ME: Queenie wouldn’t have been able to do it.

WEIN ASKS: What makes you feel that Queenie wouldn’t have been able to do the same thing? (A serious question!)

ME: I feel like Queenie is the more dependent partner in their friendship. I think she accepts that Maddie’s resolution is the inevitable conclusion to her journey but I don’t think she would have accepted that for Maddie. I think she couldn’t have imagined a world where Maddie doesn’t exist. One sees this in her grief over Maddie’s assumed death at the beginning. Maddie seems to be constitutionally strong whereas Queenie seems to exhibit more bravado. I think her courage is a ruse, to a certain extent. She is convincing herself that she’s strong enough to handle her job and its consequences on a job-by-job basis. I’m not sure she has the “backbone” to make the decision that Maddie ultimately has to make.

K: Who is braver?
ME: I think a distinction needs to be made between “brave” (short term stoicism in the face of danger) and “courageous” (long term determination to live with calamity).
K: Then Queenie’s brave: she knows what the Germans are doing to her and what the outcome will be and yet she continues with her mission. Maddie is courageous: she stares down the emotional & psychological consequences; the ramifications, both personal and professional, that she will have to endure for the rest of her life.
ME: And Wein creates a friendship of such miraculous beauty that it takes only one phrase for the friends to plan, accept, and forgive the rescue that must, to save both Queenie and Maddie, be undertaken.

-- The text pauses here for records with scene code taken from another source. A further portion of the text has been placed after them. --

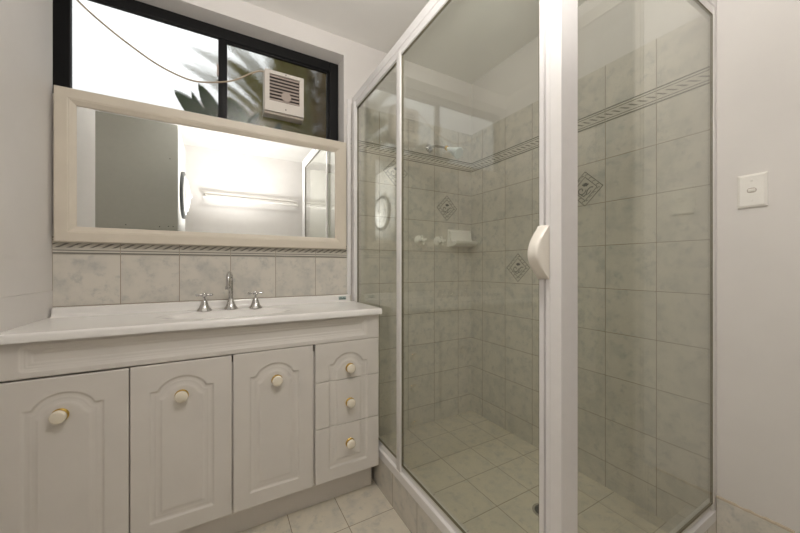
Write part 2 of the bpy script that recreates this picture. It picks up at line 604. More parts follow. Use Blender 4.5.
pm = thing('palm', (0.62, 2.35, -0.1), 'olive green palm with long curved fingers behind the obscure glass', 'palm')
org = Vector((0.62, 2.40, 1.72))
fr = [((-0.22, 2.32), 0.10), ((-0.17, 2.46), 0.16), ((-0.05, 2.62), 0.20), ((0.12, 2.72), 0.20), ((0.30, 2.82), 0.16), ((-0.2, 2.16), 0.05), ((0.45, 2.9), 0.1), ((0.02, 2.45), 0.14)]
for i, ((tx, tz), dr) in enumerate(fr):
    bm = BM()
    blade(bm, org, (tx, 2.38 + 0.05 * (i % 3), tz), 0.10, dr, (0.55, 0.05, 0.85), 18)
    bmesh.ops.solidify(bm, geom=bm.faces[:], thickness=0.002)
    obj('frond', bm, M['frond'], pm)
bm = BM(); tube(bm, [(0.62, 2.35, -0.1), (0.64, 2.37, 0.9), tuple(org)], [0.06, 0.045, 0.02], 10)
obj('trunk', bm, M['soil'], pm)

hd = thing('hedge', (1.4, 3.2, -0.1), 'tall brown green hedge beyond the right window pane', 'hedge')
bm = BM()
r_ = random.Random(11)
for k in range(9000):
    x = 0.38 + 2.0 * r_.random()
    z = 1.5 + 2.2 * r_.random() if k % 5 else -0.1 + 1.6 * r_.random()
    if x < 0.38 + 0.08 * abs(z - 2.2):
        x += 0.2
    y = 2.75 + 0.7 * r_.random()
    p = Vector((x, y, z))
    d1 = Vector((r_.uniform(-1, 1), r_.uniform(-1, 1), r_.uniform(-1, 1))).normalized()
    d2 = d1.orthogonal().normalized()
    l, wd = r_.uniform(0.06, 0.10), r_.uniform(0.03, 0.045)
    vs = [bm.verts.new(p + d1 * l), bm.verts.new(p + d2 * wd), bm.verts.new(p - d1 * l), bm.verts.new(p - d2 * wd)]
    bm.faces.new(vs)
obj('foliage', bm, M['hedge'], hd, smooth=False)
bm = BM()
for x in (0.9, 1.5, 2.2):
    tube(bm, [(x, 3.1, -0.1), (x + 0.05, 3.1, 1.5), (x, 3.1, 3.3)], [0.05, 0.04, 0.015], 8)
obj('stem', bm, M['soil'], hd)

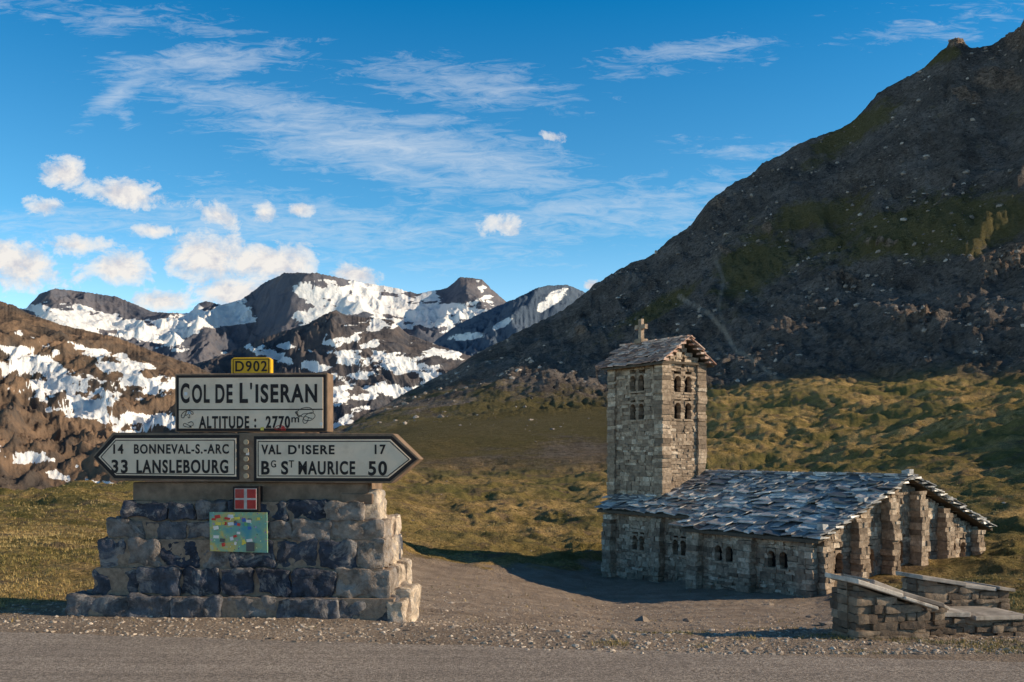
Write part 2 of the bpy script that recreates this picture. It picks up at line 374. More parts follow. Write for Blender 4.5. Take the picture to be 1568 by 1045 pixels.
def hz(x,y):
    a=np.arctan2(x,y);r=np.hypot(x,y)
    i=np.clip(np.searchsorted(thc,a)-1,0,NA-2);j=np.clip(np.searchsorted(rr,r)-1,0,NR-2)
    fa=(a-thc[i])/(thc[i+1]-thc[i]);fr=np.clip((r-rr[j])/(rr[j+1]-rr[j]),0,1)
    s=lambda M:(M[i,j]*(1-fa)+M[i+1,j]*fa)*(1-fr)+(M[i,j+1]*(1-fa)+M[i+1,j+1]*fa)*fr
    return s(Z),s(gravel),s(hillw)
# ------------------------------------------------------------ road
rt=NT('asphalt')
rn=rt.vor(70);c=rt.mix(rt.ramp(rn.outputs['Color'],[(.2,0),(.9,1)]),(.19,.155,.13),(.58,.485,.41))
c=rt.mix(rt.ramp(rt.noise(.9,5,.6),[(.35,0),(.7,.45)]),c,(.26,.215,.185))
st=rt.mapping((.25,3.5,1));c=rt.mix(1,c,rt.ramp(rt.noise(1.2,4,.6,st),[(.3,.8),(.7,1.15)]),'MULTIPLY')
c=rt.mix(rt.ramp(rt.noise(14,5,.7),[(.52,0),(.7,.6)]),c,(.16,.135,.115))
rt.col(c);rt.bump(rt.noise(100,3,.6),1.,.012);rt.bump(rt.noise(5,3,.5),.3,.02);rt.b.inputs['Roughness'].default_value=.95
xs=np.linspace(-60,60,1601);ns=14
rv=[];
for k in range(ns+1):
    e=8.285-.1556*xs
    y=e-7.2*k/ns
    if k==0: y=y+.10*fbm(xs*1.3,xs*0+3,4,4)+.05*gn(xs*9,xs*0,6)
    rv.append(np.stack([xs,y,np.full_like(xs,.004 if k else .0025)],-1))
rv=np.array(rv);ii=np.arange((ns+1)*1601).reshape(ns+1,1601)
mesh_np('road',rv.reshape(-1,3),np.stack([ii[1:,:-1],ii[1:,1:],ii[:-1,1:],ii[:-1,:-1]],-1).reshape(-1,4),None,rt.m)

# ------------------------------------------------------------ distant mountains
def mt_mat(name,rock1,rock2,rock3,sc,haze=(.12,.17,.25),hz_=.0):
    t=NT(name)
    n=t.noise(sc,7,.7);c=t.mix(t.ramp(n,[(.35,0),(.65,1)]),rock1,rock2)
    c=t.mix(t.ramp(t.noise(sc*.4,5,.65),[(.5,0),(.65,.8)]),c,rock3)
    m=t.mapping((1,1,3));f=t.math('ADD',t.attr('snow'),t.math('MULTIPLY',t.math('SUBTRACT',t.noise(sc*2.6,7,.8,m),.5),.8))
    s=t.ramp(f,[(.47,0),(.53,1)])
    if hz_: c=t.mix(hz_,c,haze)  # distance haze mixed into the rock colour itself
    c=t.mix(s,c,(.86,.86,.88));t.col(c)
    t.bump(t.noise(sc*1.5,7,.7),.8,.17/sc)
    t.b.inputs['Roughness'].default_value=.9;t.b.inputs['Specular IOR Level'].default_value=.1
    return t.m
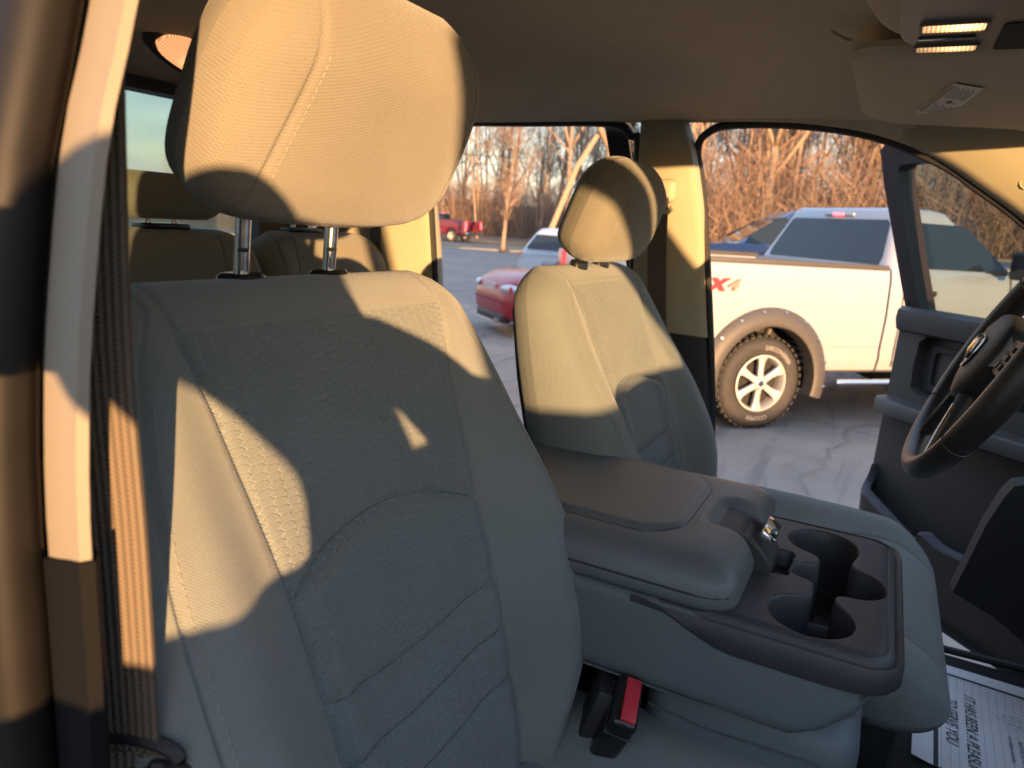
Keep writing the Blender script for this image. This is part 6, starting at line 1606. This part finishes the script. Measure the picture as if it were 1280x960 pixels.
for e, (q, c_) in zip(cr.elements, [(0.0, (.50, .49, .51)), (.06, (.46, .49, .54)), (.2, (.40, .48, .60)), (.5, (.52, .66, .95)), (1.0, (.50, .68, 1.05))]): e.position = q; e.color = (c_[0] * CLOUD, c_[1] * CLOUD, c_[2] * CLOUD, 1)
mx = nt.nodes.new('ShaderNodeMix'); mx.data_type = 'RGBA'; nt.links.new(gr.outputs[0], mx.inputs[7]); nt.links.new(rp.outputs[0], mx.inputs[0]); nt.links.new(sky.outputs[0], mx.inputs[6]); nt.links.new(mx.outputs[2], bg.inputs[0])
sd = bpy.data.lights.new('sun', 'SUN'); sd.energy = SUN_E; sd.angle = R_(.5); sd.color = SUN_C
so = bpy.data.objects.new('sun', sd); COL.objects.link(so)
el = R_(SUN_EL); azm = R_(SUN_ROT); to_sun = Vector((math.sin(azm) * math.cos(el), math.cos(azm) * math.cos(el), math.sin(el)))
so.rotation_euler = to_sun.to_track_quat('Z', 'Y').to_euler()

cam = bpy.data.cameras.new('camera'); co = bpy.data.objects.new('camera', cam); COL.objects.link(co); S.camera = co
a = R_(27); p = math.atan((480 - 277) / 888); rho = R_(3.8)
Fw = Vector((-math.sin(a) * math.cos(p), math.cos(a) * math.cos(p), -math.sin(p))); R0 = Vector((math.cos(a), math.sin(a), 0)); U0 = R0.cross(Fw)
U = U0 * math.cos(rho) - R0 * math.sin(rho); Rr = R0 * math.cos(rho) + U0 * math.sin(rho)
mm = Matrix((Rr, U, -Fw)).transposed().to_4x4(); mm.translation = Vector((0, 0, 1.63)); co.matrix_world = mm
cam.sensor_width = 36; cam.lens = 36 * 888 / 1280; cam.clip_start = .02; cam.clip_end = 3000
cam.dof.use_dof = True; cam.dof.focus_distance = .80; cam.dof.aperture_fstop = 8.0
S.view_settings.view_transform = 'Standard'; S.view_settings.look = 'None'; S.view_settings.exposure = EXPO; S.view_settings.gamma = 1
S.cycles.use_denoising = True; S.cycles.max_bounces = 8; S.cycles.diffuse_bounces = 5; S.cycles.glossy_bounces = 3; S.cycles.transmission_bounces = 4; S.cycles.transparent_max_bounces = 12
S.cycles.caustics_reflective = False; S.cycles.caustics_refractive = False; S.cycles.sample_clamp_indirect = 6
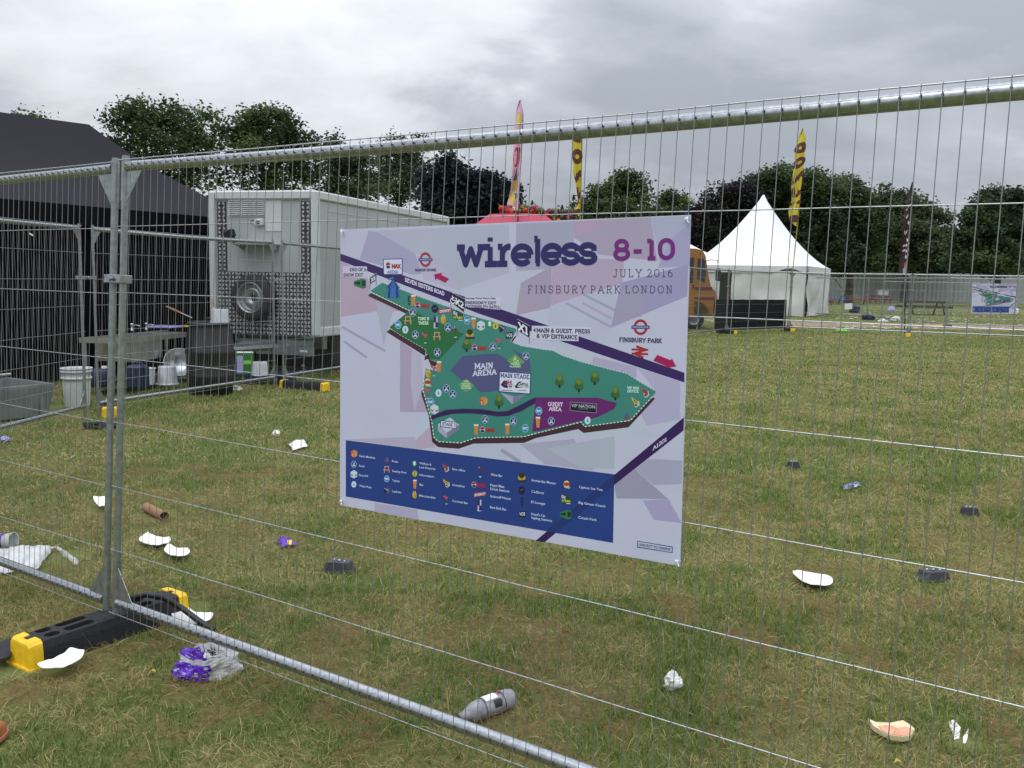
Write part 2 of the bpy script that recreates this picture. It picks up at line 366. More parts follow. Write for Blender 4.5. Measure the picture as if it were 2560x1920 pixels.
# ------------------------------------------------------------------ temporary fencing
PL = 3.42
WZ = [1.965 - .2643 * i for i in range(8)]
def make_panel():
    t = thing('mesh_fence', '', 'fence')
    t.rotation_mode = 'XYZ'
    rid = lambda q: 1 + .07 * math.cos(4 * q + .6)
    for x, s_ in ((0, 1), (PL, -1)):
        m = MB(); m.tube([(x, 0, .02), (x, 0, 1.985)], 0.015, 20, prof=rid, sm=False)
        for z, q in ((1.80, 1), (.16, -1)): m.tube([(x, 0, z + .005), (x, 0, z + .175)], .0165, 16, sm=True)
        m.build('post', 'galv2', t, world=False)
        for z0, z1 in ((1.922, 1.79), (.172, .305)):       # gusset plates
            m = MB(); y = .006
            m.prism([(x + s_ * .012, -y, z0), (x + s_ * .115, -y, z0), (x + s_ * .012, -y, z1)], (0, .003, 0))
            m.build('gusset', 'galv2', t, world=False)
    m = MB(); k = 14
    m.tube([(.014 + (PL - .028) * i / k, 0, 1.942 - .012 * math.sin(math.pi * i / k)) for i in range(k + 1)], .0205, 18); m.build('top_rail', 'galv', t, world=False)
    m = MB(); m.tube([(.014, 0, .152), (PL * .5, 0, .156), (PL - .014, 0, .152)], .0205, 18); m.build('bottom_rail', 'galv', t, world=False)
    m = MB(); yw = -.0235; nv = 78
    for z in WZ:
        pts = [(-.012, yw, z), (-.004, yw, z)] + [(PL * i / 12, yw + .004 * mnoise.noise((i * .7, z * 3, 0)), z + .003 * mnoise.noise((i * .9, z * 5, 3)) - (.006 if z > 1.9 else 0) * math.sin(math.pi * i / 12)) for i in range(1, 12)] + [(PL + .012, yw, z)]
        m.tube(pts, .0021 if z > 1.9 else .0016, 6, m=2)
    for i in range(nv):
        x = .03 + (PL - .06) * i / (nv - 1); b = .003 * mnoise.noise((i * 1.7, 2, 1))
        m.tube([(x, yw - .003, .108), (x + b, yw - .003 + .003 * mnoise.noise((i, 7, 7)), 1.0), (x, yw - .003, 1.967 - .006 * math.sin(math.pi * x / PL))], .00118, 5)
    for i in range(nv):
        x = .03 + (PL - .06) * i / (nv - 1); sg = .012 * math.sin(math.pi * x / PL)
        for z in (1.942 - sg, .154): m.ball((x, -.0235, z + .003), (.003, .003, .0042), m=1, n=6, k=4)   # weld blobs along the rails
    m.build('wire_mesh', ['wire', 'rust', 'wire_skylit'], t, world=False)
    return t
def make_foot():
    t = thing('fence_block', '', 'fence block')
    m = MB(); hx, hy, H = .335, .076, .105; L = []
    for z, i in ((0, 0), (.07, .004), (.1, .012), (H, .026)):
        x, y = hx - i * .3, hy - i; b = .012; L.append([(-x + b, -y, z), (x - b, -y, z), (x, -y + b, z), (x, y - b, z), (x - b, y, z), (-x + b, y, z), (-x, y - b, z), (-x, -y + b, z)])
    m.loft(L, caps=True); o = m.build('rubber_block', 'rubber', t, world=False)
    k = MB()                                                # moulded recesses in the top
    for s_ in (-1, 1):
        for y in (-.031, .031):
            for x0, x1 in ((.07, .195), (.215, .275)):
                n = 10; r = .021; q = []
                for i in range(n + 1): a = math.pi / 2 + math.pi * i / n; q.append((x0 + r + r * math.cos(a), y + r * math.sin(a)))
                for i in range(n + 1): a = -math.pi / 2 + math.pi * i / n; q.append((x1 - r + r * math.cos(a), y + r * math.sin(a)))
                q = [(s_ * a, b) for a, b in q]; q = q if s_ > 0 else q[::-1]
                k.prism([(a, b, .055) for a, b in q], (0, 0, .1))
    c = k.build('cutter', 'rubber'); c.location = (0, 0, .055)
    md = o.modifiers.new('b', 'BOOLEAN'); md.object = c; md.operation = 'DIFFERENCE'; md.solver = 'EXACT'
    bpy.context.view_layer.update(); dg = bpy.context.evaluated_depsgraph_get()
    me = bpy.data.meshes.new_from_object(o.evaluated_get(dg)); o.modifiers.clear(); o.data = me
    for p_ in me.polygons: p_.use_smooth = False
    bpy.data.objects.remove(c)
    for s_ in (-1, 1):
        m = MB(); X0, X1 = .305, .356; y = .074; L = []
        for x, yy, zz_ in ((X0, y + .004, .110), (X1 - .012, y + .004, .108), (X1 - .002, y - .004, .101), (X1, y - .012, .092)):
            L.append([(s_ * x, -yy - .003, 0), (s_ * x, yy + .003, 0), (s_ * x, yy - .004, zz_ - .012), (s_ * x, yy - .018, zz_), (s_ * x, .02, zz_), (s_ * x, .016, zz_ - (.014 if x == X0 else .0)), (s_ * x, -.016, zz_ - (.014 if x == X0 else 0)), (s_ * x, -.02, zz_), (s_ * x, -yy + .018, zz_), (s_ * x, -yy + .004, zz_ - .012)])
        m.loft(L, caps=True)
        m.box((s_ * (X0 + .03), 0, .004), (.060, .168, .008)); m.build('end_cap', 'yellow', t, world=False)
    return t
def make_clamp():
    t = thing('fence_clamp', '', 'clamp')
    m = MB()
    for y in (-.026, .024): m.bbox((.0, y, 0), (.112, .006, .034), bev=.002)
    for x in (-.054, .054): m.bbox((x, -.001, 0), (.005, .046, .034), bev=.002)
    m.build('clamp_band', 'galv', t, world=False)
    m = MB(); m.tube([(0, -.04, 0), (0, .03, 0)], .006, 8); m.lathe([(.011, 0), (.011, .008)], (0, -.036, 0), 6, X=Matrix.Rotation(R(90), 3, 'X'), caps=True, sm=False)
    m.build('bolt', 'galv', t, world=False)
    return t
AZ, LEAN = -.5807, .0569
F0 = Vector((-1.6327, 3.5682, 0)); AX = Vector((math.cos(AZ), math.sin(AZ), 0)); NN = Vector((-math.sin(AZ), math.cos(AZ), 0))
PANEL = make_panel(); PANEL.location = F0; PANEL.rotation_euler = (-LEAN, 0, AZ)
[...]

At one point during our Twitter conversation, K asked Wein if she has a Queenie: Do I have a Queenie? I do, yes. Obviously – how could I have written it otherwise? That is the one true thing about the book, the friendship at its heart.

ME: I think it appropriate to close discussing bravery.
K: I kept coming back to the bravery of Elizabeth Wein.
ME: It took Maddie-level courage to write this story with its ending.
K: We were given a true ending rather than a happy ending (which we would have accepted whole-heartedly because of our love of the characters and our fairy-tale-trained longing for nice, neat stories).
Ultimately, it is a story of truths. The story of true friendship. The story of true history. The story of true peril. The story of true love: the pure, unconditional kind of love that allows one to be the best version of herself.

3 thoughts on “Author Elizabeth Wein Responds to CODE NAME VERITY Discussion

  1. What an absolute thrill for you:
    *loving the boo this much
    *having a friend who also loves it and with whom you can discuss
    *hearing from the author

    Amazing stuff. Congrats!

    I admit I tried CNV but couldn’t get into it.